* **DATA FOR THIS TASK**:
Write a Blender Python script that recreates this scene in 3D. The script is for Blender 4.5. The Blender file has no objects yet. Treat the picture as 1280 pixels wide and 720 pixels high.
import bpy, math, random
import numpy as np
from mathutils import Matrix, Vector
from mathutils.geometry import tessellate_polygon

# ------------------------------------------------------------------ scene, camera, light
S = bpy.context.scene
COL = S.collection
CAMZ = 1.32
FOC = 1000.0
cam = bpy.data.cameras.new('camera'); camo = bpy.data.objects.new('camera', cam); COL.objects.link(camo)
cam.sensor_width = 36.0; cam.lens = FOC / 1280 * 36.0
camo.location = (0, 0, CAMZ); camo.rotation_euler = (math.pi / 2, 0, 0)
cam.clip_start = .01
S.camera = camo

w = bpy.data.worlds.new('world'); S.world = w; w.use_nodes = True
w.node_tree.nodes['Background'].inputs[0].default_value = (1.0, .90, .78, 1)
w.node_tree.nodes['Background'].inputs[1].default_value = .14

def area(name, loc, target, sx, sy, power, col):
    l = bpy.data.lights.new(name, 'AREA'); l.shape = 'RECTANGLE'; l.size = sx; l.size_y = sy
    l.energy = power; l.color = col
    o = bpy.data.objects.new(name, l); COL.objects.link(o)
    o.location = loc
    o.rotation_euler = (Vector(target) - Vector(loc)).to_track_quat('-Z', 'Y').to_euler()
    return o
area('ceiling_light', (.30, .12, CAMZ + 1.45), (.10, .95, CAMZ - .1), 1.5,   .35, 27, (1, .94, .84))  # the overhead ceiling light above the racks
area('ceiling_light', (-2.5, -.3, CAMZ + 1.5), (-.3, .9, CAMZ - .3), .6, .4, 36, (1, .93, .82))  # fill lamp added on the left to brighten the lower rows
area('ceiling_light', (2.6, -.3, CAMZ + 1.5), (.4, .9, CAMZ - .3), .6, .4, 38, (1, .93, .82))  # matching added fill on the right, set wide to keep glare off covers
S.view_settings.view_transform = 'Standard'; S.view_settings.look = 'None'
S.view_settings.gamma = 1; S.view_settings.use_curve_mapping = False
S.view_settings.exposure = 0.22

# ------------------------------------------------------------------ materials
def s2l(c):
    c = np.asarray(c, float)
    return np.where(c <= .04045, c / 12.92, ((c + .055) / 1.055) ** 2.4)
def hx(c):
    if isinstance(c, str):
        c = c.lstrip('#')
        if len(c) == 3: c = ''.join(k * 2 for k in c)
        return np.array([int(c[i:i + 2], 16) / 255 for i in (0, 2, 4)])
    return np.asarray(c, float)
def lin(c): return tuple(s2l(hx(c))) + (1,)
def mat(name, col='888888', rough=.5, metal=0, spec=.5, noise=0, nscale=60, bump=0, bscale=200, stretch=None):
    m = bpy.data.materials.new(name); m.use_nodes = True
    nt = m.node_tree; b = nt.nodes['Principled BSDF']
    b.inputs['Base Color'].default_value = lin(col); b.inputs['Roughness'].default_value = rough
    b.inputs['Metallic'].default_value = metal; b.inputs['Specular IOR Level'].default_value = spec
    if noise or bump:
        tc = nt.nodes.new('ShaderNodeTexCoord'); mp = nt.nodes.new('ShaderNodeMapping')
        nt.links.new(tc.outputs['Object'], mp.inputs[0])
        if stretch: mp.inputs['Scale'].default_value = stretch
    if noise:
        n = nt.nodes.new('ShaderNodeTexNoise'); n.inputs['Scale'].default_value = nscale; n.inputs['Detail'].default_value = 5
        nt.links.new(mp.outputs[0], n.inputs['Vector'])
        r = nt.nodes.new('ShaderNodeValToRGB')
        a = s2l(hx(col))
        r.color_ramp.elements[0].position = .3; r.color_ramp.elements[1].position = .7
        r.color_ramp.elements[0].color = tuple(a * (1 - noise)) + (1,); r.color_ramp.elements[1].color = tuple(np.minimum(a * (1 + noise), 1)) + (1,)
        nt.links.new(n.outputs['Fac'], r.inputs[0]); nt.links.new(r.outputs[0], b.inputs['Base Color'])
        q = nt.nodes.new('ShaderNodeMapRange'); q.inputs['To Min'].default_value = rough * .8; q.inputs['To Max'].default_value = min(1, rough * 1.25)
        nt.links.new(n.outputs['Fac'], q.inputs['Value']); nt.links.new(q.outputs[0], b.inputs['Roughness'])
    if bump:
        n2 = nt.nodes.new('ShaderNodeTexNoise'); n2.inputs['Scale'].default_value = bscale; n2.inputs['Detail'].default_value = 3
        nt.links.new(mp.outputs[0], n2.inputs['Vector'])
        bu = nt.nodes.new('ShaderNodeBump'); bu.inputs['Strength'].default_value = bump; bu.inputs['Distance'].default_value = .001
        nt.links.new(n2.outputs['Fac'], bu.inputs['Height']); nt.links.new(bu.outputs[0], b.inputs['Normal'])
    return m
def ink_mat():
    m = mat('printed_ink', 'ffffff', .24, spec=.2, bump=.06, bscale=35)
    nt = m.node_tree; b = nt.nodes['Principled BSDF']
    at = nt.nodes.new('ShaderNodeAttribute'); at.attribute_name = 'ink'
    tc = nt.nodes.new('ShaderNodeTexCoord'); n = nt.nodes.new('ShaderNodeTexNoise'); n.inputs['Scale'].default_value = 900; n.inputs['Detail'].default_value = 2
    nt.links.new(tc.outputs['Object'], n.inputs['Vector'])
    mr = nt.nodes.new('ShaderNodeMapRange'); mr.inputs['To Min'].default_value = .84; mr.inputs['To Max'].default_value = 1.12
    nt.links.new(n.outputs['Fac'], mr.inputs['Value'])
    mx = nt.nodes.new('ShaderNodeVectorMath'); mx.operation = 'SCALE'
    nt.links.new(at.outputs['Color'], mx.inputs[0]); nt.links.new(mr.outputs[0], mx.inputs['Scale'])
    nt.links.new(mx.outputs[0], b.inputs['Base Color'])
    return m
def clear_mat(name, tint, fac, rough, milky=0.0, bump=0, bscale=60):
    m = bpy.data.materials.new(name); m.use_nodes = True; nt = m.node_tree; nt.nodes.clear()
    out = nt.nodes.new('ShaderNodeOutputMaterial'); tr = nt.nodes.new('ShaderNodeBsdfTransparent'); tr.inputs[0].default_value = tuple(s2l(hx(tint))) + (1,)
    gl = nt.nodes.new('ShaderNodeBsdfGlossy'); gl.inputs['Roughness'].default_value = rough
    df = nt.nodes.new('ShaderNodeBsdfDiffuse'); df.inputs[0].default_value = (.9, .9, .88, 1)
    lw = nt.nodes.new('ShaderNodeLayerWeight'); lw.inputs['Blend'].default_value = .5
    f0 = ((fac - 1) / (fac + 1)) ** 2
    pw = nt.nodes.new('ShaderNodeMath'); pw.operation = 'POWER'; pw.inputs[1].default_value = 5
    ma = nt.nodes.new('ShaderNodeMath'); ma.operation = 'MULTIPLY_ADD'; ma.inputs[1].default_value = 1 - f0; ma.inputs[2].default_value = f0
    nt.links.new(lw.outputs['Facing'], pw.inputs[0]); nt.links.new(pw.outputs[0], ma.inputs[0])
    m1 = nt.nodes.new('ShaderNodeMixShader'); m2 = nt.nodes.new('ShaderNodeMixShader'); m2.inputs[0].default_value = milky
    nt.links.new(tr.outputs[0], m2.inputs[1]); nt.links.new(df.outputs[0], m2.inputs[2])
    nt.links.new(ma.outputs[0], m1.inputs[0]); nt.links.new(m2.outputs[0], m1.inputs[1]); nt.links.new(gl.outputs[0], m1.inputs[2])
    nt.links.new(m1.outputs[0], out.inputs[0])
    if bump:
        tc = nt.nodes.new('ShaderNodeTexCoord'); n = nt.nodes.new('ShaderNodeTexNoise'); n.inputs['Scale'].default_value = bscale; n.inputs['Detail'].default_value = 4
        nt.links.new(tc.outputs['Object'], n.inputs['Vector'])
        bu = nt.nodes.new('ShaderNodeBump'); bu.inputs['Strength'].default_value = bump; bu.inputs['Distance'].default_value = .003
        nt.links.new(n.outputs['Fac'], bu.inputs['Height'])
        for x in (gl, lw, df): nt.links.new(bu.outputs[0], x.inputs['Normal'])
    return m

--

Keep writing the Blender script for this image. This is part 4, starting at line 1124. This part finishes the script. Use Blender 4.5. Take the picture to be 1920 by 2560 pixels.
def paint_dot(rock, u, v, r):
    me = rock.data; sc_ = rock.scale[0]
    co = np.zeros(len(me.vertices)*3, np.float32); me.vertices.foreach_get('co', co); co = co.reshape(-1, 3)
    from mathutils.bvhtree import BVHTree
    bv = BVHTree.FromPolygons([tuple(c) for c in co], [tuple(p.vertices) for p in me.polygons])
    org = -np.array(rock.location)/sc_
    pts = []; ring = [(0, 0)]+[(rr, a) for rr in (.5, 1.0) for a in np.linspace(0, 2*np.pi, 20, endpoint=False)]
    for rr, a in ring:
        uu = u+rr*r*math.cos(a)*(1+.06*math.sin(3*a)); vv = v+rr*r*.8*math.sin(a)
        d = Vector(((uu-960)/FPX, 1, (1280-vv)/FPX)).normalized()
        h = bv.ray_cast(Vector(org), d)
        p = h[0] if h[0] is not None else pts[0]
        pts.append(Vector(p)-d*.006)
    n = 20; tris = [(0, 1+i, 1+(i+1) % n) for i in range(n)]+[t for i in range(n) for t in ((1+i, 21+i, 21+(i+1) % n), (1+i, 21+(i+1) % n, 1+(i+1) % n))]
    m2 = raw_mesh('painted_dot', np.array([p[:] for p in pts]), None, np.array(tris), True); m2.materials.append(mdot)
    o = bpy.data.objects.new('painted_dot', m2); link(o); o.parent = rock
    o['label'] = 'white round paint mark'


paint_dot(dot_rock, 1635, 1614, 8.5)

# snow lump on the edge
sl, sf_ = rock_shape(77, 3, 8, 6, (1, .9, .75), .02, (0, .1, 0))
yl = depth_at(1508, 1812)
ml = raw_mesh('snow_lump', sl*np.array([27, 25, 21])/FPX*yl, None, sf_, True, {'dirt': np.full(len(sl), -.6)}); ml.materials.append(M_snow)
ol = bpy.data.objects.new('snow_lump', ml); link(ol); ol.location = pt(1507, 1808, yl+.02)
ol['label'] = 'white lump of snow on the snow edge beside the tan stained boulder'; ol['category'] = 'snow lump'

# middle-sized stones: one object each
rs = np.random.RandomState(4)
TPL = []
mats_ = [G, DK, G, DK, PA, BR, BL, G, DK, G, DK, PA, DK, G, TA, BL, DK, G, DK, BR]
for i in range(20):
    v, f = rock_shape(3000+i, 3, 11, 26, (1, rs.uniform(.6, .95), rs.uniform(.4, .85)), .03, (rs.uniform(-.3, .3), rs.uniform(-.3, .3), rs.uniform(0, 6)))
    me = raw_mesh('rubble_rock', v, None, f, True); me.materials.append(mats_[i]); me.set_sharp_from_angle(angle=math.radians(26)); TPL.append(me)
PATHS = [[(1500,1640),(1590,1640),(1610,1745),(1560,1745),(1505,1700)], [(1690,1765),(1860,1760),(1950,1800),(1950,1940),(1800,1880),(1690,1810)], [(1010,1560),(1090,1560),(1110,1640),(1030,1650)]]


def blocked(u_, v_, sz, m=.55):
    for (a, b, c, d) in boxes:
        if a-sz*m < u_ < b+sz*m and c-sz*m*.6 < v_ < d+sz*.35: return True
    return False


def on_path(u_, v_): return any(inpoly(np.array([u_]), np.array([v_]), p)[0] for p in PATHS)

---

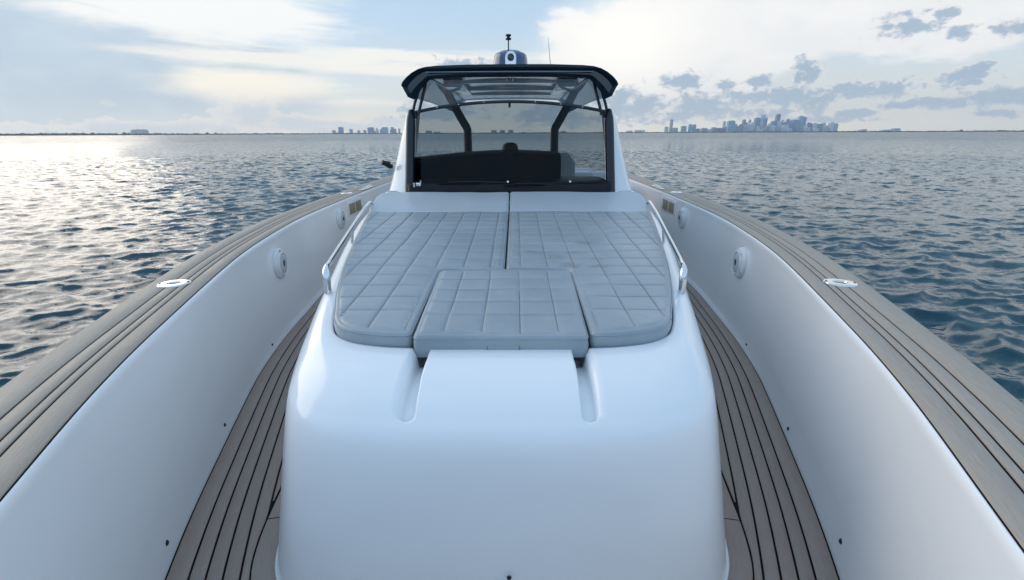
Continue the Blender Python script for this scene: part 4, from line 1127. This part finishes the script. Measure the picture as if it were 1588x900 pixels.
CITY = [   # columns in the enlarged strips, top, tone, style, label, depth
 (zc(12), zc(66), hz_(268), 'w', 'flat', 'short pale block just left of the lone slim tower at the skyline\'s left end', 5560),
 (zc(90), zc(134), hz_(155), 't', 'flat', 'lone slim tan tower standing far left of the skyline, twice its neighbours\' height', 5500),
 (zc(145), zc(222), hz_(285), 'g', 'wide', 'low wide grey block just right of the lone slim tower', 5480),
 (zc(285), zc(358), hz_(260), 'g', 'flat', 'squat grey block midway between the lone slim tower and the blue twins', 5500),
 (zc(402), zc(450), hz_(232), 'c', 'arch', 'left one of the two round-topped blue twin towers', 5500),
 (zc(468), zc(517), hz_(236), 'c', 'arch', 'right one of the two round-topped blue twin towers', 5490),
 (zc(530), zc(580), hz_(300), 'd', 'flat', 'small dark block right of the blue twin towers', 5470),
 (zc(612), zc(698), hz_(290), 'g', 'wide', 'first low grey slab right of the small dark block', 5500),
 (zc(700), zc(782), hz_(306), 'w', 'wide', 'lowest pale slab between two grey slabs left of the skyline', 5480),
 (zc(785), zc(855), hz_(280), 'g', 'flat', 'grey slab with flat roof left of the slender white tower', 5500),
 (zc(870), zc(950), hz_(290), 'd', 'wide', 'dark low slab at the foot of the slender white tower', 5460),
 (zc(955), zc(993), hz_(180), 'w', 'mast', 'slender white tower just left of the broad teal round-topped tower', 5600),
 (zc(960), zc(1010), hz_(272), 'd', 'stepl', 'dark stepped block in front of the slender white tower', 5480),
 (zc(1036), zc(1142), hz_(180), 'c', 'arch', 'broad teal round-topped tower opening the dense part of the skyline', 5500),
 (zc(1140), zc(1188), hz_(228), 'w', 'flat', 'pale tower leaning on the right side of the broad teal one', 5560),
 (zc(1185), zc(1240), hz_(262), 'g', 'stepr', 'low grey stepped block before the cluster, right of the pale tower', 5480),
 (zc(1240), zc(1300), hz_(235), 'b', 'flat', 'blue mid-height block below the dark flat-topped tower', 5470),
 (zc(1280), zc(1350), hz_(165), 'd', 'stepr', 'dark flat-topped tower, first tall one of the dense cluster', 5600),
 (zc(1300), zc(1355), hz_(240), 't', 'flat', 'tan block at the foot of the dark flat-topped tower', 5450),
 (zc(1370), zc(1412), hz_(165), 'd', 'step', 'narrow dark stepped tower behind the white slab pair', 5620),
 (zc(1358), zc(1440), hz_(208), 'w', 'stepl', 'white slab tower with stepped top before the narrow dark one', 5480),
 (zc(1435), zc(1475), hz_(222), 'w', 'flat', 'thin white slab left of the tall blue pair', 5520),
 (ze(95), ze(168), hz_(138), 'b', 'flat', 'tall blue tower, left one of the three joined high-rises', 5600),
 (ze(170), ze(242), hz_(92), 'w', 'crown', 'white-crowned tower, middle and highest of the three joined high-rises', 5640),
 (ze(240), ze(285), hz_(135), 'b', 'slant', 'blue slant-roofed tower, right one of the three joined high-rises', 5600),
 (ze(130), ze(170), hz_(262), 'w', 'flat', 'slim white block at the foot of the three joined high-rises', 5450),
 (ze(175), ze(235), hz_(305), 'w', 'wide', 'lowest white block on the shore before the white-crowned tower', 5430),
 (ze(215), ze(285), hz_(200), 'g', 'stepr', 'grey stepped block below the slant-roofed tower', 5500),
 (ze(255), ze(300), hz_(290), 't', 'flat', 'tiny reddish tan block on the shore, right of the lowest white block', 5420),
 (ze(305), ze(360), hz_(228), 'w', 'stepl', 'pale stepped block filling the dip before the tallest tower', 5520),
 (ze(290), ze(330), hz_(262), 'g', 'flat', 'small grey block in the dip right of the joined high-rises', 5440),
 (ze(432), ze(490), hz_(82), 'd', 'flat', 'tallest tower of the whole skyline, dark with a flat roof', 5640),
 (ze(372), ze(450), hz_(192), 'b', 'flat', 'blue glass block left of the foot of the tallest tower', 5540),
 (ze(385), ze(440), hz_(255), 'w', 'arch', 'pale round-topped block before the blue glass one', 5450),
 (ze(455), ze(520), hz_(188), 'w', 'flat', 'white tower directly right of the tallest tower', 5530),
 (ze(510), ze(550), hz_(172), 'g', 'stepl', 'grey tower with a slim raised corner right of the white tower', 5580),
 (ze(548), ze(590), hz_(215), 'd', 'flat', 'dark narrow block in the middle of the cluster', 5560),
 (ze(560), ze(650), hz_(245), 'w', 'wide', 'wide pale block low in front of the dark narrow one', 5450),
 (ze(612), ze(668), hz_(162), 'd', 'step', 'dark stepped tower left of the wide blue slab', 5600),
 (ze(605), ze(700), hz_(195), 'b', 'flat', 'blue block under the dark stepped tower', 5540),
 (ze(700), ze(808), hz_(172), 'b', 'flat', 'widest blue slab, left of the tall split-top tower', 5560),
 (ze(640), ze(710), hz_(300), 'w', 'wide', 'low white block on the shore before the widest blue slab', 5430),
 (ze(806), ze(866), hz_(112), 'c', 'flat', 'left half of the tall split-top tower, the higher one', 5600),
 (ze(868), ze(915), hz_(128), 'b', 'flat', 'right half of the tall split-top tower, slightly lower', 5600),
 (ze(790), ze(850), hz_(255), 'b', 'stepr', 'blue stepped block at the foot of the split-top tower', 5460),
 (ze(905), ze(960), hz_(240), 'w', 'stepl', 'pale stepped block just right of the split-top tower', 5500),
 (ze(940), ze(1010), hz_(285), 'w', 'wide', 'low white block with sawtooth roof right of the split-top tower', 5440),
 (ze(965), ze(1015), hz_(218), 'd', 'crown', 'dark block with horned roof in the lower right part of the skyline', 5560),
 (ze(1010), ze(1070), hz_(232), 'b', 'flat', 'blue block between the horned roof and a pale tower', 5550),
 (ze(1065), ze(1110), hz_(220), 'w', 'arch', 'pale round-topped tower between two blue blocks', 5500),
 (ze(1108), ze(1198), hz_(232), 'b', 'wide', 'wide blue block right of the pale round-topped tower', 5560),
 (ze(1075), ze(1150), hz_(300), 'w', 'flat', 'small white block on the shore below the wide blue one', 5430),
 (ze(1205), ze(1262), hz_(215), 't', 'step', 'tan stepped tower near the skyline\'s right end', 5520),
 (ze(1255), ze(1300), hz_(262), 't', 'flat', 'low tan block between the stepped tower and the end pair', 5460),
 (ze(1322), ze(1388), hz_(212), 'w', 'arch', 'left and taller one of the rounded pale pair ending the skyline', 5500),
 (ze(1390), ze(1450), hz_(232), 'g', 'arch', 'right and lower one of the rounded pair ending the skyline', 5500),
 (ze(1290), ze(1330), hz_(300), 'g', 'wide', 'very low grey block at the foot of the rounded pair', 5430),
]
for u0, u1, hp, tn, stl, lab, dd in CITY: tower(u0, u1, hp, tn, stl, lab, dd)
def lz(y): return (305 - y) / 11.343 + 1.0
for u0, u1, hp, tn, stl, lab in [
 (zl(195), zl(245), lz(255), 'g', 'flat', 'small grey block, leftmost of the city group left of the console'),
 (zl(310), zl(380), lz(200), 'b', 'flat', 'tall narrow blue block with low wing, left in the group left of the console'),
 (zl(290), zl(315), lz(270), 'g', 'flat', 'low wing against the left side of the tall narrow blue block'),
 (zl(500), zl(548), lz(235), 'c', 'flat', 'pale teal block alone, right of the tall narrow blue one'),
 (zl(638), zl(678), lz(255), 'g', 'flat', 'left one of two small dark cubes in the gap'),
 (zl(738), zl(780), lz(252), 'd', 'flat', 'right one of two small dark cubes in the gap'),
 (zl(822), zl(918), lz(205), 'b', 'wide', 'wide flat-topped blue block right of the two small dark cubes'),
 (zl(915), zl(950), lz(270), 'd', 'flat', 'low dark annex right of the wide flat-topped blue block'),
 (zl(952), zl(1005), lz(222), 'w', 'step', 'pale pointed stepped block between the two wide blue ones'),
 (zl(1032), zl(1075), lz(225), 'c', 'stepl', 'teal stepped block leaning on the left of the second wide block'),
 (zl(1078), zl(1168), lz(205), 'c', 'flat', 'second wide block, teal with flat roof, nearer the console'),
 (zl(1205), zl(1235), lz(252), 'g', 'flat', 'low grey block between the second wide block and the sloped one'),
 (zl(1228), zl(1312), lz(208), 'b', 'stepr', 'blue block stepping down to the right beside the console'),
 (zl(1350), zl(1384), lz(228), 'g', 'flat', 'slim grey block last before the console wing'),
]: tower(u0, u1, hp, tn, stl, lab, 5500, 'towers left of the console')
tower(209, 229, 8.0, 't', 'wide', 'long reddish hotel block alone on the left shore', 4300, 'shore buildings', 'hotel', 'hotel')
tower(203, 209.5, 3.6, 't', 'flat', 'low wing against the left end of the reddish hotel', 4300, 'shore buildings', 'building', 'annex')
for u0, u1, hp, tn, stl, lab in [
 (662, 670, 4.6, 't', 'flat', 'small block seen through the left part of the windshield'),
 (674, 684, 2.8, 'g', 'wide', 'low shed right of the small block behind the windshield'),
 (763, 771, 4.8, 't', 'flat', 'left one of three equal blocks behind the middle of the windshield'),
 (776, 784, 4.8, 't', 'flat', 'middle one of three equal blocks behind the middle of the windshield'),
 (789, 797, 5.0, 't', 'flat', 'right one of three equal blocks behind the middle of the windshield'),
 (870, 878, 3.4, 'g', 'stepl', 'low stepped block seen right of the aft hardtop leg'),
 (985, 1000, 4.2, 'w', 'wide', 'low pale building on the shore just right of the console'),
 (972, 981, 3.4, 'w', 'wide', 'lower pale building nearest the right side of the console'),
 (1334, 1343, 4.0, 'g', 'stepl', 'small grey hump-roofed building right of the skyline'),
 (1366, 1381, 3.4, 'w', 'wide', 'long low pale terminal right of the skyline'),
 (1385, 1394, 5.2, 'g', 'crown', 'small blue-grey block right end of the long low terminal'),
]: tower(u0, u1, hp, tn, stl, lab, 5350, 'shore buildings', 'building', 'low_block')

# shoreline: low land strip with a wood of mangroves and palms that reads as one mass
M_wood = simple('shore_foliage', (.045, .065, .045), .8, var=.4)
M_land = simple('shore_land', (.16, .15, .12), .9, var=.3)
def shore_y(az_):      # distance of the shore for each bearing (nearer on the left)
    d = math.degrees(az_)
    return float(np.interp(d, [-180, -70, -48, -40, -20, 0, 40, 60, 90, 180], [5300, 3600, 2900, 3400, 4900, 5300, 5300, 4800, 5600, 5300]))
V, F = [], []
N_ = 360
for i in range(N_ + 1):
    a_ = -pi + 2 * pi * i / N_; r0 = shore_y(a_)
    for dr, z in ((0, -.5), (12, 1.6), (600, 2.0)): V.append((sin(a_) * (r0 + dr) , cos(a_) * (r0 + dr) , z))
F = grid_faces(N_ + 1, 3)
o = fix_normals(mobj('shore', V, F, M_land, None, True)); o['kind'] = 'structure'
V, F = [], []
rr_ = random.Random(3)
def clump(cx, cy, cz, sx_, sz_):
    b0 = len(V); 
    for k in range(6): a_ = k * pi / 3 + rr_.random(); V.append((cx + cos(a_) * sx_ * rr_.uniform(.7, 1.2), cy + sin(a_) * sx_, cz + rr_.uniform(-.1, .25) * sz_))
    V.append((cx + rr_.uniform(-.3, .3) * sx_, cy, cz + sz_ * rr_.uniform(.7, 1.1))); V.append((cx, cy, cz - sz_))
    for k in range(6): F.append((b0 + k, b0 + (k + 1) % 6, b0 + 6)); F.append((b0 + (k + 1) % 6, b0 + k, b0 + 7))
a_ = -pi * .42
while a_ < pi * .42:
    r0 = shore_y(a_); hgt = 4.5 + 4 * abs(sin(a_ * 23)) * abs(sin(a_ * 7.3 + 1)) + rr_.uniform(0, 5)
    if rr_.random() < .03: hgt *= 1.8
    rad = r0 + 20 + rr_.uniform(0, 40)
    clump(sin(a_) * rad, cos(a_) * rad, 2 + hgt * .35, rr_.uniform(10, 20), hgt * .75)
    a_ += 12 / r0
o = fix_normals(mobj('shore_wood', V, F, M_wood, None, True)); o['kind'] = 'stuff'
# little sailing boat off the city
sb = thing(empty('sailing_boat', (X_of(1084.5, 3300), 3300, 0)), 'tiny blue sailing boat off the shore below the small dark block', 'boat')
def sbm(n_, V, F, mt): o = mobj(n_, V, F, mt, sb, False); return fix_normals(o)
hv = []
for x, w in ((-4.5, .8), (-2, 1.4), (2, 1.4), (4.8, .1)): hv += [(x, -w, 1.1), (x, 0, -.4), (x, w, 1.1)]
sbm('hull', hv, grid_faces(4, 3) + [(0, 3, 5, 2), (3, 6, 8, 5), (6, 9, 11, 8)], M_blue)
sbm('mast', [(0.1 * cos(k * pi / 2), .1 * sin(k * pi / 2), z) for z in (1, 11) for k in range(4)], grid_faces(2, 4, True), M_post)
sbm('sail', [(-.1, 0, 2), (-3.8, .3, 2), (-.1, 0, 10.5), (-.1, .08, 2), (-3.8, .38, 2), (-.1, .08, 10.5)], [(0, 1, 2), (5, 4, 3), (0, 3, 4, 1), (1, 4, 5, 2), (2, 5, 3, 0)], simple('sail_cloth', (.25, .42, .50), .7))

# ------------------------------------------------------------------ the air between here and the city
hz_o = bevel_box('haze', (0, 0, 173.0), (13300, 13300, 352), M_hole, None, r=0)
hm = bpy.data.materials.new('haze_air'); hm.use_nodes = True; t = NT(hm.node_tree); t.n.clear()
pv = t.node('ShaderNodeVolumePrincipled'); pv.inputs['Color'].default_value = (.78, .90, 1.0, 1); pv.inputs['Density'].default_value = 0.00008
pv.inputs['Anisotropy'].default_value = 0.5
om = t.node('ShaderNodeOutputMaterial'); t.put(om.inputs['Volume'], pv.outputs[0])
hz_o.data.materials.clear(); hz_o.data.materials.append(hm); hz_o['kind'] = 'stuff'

* **TASK REQUIREMENTS**: Take each line containing the string "finishes" and copy it out.

* **RESULT**:
Keep writing the Blender script for this image. This is part 4, starting at line 1124. This part finishes the script. Use Blender 4.5. Take the picture to be 1920 by 2560 pixels.
Continue the Blender Python script for this scene: part 4, from line 1127. This part finishes the script. Measure the picture as if it were 1588x900 pixels.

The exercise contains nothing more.